I am wondering what the chances of getting Chorus to come back and bury it deeper is, inside the green duct that is spare/left over. I feel it was probably reason to expect they would bury it deeper than that?
networkn:
I am wondering what the chances of getting Chorus to come back and bury it deeper is, inside the green duct that is spare/left over. I feel it was probably reason to expect they would bury it deeper than that?
probably zero
especially if you want them to put it in the conduit.
They may come if you pay for it
Yep, the free install has been done by the sounds of it, that will be a chargeable request.
FineWine:
When I had "instant-ready-lay" lawn installed their machine cut off the top 2" of the killed old lawn, then they tilled to a depth of 2" so 4".
BUT I also had blue-tooth timer pop-up irrigation installed and they trenched using a trolley mounted type of chain saw device that trenched to a depth of 12". During this process they sliced through the conduit (which I forgot was there) for a 12v cable that was buried about 9" to the pond . Easily fixed.
My point is you really should not have to go past 6" max depth for a new lawn and in theory the fibre cable should be buried deeper than that.
just putting this here

That's for a new build, not for a shallow bury fibre install.
quickymart:
That's for a new build, not for a shallow bury fibre install.
Dont you mean it's the easy way out? or the path of least resistance like sky installers?
The shallower the better, makes it easier for the homeowner to hit and for chorus to then shift the blame to the homeowner because it was never installed properly?
Shallow install so you end up in this situation?
If a Sparky was to install the Mains to the property in this exact manner there would be consequences!
No, I don't mean that.

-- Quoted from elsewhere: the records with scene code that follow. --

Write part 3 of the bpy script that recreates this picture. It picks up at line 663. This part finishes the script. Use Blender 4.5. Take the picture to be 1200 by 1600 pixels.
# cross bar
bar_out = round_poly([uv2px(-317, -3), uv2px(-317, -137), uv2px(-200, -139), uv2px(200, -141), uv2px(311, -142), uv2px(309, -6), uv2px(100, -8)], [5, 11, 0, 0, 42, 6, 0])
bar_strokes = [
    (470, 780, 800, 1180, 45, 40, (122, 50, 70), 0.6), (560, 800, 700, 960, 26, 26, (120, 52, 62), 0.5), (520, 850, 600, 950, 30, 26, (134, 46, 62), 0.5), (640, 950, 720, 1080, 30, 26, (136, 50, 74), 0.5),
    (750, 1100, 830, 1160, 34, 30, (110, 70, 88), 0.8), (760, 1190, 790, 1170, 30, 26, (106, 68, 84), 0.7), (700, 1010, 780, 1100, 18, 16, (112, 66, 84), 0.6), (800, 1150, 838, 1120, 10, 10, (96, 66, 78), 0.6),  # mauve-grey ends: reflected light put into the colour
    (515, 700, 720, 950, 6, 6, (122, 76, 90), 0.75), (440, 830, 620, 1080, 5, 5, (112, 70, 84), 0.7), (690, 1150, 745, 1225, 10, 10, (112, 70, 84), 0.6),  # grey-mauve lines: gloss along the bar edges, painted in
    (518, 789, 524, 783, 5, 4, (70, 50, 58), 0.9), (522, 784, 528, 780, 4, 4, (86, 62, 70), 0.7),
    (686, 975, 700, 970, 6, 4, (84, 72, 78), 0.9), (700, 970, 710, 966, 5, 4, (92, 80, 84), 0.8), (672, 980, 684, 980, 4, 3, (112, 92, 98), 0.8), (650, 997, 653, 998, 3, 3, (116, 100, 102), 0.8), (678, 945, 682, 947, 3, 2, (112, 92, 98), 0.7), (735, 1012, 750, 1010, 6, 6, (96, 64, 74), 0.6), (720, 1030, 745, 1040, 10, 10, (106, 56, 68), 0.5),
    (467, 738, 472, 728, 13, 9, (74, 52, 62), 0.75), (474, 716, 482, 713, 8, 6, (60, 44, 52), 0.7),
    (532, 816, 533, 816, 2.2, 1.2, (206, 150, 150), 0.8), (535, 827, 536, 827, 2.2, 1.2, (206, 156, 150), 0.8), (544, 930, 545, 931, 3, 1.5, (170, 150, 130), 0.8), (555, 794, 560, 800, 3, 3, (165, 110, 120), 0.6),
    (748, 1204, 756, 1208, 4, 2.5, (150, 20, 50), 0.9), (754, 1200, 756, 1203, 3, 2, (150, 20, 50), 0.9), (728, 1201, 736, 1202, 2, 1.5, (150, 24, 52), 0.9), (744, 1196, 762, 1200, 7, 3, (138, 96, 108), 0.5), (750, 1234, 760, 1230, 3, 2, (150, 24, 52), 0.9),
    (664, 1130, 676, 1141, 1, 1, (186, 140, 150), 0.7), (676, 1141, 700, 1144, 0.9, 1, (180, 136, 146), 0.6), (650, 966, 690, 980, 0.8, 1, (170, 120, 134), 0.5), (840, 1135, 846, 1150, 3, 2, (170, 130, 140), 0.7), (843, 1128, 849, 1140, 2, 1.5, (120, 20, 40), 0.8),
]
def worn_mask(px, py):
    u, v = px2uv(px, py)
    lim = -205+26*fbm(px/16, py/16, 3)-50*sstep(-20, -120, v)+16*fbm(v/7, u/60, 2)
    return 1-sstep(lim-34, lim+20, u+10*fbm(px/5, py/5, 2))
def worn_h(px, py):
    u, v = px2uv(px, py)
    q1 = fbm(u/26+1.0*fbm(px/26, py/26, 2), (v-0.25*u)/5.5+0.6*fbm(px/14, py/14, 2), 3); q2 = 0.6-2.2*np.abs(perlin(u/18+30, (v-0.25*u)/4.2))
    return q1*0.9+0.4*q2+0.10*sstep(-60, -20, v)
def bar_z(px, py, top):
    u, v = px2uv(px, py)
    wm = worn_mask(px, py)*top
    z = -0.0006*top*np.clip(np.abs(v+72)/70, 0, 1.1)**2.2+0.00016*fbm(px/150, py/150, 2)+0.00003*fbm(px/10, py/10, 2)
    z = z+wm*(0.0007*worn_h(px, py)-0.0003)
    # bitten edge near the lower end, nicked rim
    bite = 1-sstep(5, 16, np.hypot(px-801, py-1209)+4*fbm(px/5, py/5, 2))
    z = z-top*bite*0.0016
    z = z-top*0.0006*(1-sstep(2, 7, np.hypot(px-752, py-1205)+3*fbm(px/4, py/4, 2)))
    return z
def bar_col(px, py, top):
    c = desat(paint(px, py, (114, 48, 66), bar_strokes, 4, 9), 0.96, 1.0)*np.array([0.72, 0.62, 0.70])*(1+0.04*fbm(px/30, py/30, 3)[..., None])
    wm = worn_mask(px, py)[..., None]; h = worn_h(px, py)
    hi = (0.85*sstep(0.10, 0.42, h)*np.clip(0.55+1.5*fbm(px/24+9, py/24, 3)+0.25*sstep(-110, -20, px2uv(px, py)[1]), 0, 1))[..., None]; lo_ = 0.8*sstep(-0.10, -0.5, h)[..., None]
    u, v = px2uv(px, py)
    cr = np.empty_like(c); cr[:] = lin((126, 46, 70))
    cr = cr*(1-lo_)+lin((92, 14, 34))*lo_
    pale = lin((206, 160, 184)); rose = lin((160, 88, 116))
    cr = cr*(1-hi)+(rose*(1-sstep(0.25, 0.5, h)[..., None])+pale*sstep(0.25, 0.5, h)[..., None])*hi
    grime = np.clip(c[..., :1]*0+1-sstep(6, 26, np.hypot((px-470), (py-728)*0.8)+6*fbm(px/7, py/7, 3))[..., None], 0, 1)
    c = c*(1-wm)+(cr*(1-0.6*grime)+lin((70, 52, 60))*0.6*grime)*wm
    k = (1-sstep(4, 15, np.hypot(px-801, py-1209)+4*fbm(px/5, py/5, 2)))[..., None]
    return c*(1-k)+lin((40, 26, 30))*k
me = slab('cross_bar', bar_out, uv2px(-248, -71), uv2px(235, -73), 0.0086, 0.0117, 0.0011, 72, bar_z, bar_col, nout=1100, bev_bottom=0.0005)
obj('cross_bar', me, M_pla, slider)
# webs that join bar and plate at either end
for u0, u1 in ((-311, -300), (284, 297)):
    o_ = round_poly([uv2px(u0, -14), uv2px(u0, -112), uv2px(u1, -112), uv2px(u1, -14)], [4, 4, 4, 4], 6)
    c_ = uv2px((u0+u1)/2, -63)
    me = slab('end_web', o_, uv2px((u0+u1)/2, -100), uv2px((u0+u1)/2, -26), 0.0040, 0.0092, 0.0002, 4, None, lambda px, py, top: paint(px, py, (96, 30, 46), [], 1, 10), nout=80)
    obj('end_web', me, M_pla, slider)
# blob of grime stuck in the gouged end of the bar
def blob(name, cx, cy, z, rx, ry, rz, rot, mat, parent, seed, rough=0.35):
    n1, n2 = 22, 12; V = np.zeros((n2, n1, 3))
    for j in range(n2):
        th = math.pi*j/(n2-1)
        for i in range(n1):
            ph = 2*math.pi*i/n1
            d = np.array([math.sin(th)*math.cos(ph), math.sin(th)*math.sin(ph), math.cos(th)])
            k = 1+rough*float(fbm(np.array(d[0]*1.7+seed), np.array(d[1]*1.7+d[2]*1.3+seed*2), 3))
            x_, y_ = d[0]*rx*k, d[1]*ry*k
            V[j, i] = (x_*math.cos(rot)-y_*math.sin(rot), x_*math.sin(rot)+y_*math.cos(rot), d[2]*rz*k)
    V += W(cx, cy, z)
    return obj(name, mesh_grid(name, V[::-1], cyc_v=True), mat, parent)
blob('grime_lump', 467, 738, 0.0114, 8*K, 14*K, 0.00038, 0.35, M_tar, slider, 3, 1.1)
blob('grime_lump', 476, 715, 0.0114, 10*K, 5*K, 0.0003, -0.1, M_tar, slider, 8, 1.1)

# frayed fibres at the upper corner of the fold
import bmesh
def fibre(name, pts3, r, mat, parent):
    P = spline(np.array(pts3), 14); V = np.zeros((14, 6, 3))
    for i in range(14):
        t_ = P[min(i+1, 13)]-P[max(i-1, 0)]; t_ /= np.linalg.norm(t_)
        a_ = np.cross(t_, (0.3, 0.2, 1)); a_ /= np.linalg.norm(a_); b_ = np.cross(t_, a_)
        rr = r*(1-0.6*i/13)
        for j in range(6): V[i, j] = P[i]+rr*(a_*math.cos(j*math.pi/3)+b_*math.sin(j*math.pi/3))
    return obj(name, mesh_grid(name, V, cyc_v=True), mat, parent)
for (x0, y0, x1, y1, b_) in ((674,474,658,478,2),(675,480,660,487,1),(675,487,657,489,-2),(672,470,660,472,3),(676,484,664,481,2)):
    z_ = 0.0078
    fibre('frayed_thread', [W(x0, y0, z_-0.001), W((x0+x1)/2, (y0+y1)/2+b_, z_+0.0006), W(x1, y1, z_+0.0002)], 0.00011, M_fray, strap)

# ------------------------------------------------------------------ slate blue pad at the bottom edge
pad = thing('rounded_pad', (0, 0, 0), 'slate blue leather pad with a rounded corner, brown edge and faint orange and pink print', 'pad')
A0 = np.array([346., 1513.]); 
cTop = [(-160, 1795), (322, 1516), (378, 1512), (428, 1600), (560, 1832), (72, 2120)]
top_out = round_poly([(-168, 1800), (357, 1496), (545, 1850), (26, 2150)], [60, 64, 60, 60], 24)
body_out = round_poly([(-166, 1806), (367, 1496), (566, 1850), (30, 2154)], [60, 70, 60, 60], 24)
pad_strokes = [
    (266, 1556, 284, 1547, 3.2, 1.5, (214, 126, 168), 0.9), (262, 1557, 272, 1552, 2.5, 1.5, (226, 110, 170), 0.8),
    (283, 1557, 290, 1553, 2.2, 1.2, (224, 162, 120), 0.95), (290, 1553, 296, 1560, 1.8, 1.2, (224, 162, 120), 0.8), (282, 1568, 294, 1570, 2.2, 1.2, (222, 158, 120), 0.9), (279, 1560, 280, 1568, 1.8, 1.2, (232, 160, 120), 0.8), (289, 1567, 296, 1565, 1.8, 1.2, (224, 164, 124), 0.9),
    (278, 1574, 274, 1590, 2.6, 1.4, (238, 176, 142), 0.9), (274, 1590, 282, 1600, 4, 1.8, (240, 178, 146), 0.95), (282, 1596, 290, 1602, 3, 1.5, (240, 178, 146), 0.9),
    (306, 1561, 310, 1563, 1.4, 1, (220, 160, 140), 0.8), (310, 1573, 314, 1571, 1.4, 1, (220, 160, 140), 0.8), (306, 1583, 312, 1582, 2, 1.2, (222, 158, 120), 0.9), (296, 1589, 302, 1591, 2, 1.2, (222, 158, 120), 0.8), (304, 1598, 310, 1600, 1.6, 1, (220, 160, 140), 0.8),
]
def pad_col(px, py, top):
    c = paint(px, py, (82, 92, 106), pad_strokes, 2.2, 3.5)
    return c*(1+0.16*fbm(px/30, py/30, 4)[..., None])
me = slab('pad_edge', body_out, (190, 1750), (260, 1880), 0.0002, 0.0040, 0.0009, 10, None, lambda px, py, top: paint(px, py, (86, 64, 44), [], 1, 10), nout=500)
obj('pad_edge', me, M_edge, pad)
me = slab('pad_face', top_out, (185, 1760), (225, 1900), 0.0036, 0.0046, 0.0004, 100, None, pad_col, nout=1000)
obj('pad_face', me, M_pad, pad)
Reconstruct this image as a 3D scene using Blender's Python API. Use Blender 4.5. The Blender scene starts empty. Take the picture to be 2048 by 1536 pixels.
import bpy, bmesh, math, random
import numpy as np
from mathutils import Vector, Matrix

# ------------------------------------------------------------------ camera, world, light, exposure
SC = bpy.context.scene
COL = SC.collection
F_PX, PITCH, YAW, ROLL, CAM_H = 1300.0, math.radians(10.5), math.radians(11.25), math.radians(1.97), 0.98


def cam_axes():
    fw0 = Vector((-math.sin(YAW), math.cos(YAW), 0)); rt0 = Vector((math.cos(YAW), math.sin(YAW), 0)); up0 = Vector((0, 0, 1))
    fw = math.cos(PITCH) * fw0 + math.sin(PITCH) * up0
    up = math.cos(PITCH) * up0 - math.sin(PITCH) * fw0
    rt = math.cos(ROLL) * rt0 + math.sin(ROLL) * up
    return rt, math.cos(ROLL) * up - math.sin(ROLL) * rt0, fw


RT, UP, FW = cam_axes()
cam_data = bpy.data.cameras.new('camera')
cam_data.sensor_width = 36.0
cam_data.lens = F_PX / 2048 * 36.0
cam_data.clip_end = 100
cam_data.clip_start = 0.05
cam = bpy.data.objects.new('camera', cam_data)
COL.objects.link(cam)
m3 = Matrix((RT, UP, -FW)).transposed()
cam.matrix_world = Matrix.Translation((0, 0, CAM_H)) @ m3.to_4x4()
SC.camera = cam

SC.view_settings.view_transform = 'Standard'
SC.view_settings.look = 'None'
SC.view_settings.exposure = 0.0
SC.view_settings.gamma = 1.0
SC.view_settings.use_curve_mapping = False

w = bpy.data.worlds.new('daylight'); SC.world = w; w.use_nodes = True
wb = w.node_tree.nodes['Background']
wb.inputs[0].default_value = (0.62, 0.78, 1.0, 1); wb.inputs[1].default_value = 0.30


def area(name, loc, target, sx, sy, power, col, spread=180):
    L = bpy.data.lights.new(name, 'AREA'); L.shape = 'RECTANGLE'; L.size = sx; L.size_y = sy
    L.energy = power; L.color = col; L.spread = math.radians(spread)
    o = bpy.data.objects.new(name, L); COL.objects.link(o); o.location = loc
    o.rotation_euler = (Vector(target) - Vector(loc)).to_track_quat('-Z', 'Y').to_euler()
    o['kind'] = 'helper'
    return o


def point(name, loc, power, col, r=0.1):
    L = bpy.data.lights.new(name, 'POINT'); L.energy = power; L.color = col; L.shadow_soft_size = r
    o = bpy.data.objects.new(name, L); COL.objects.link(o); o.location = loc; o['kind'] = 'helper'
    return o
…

At all.
A shallow bury (for an existing property) can be up to 200m, what you've posted there is the process for a new property build, which is not what the OP was asking about.
Comparing it to installing a power line is not an equal comparison - how many properties today around the country don't have an existing power line running to them? Next to none. Whereas a fair number do not have fibre installed.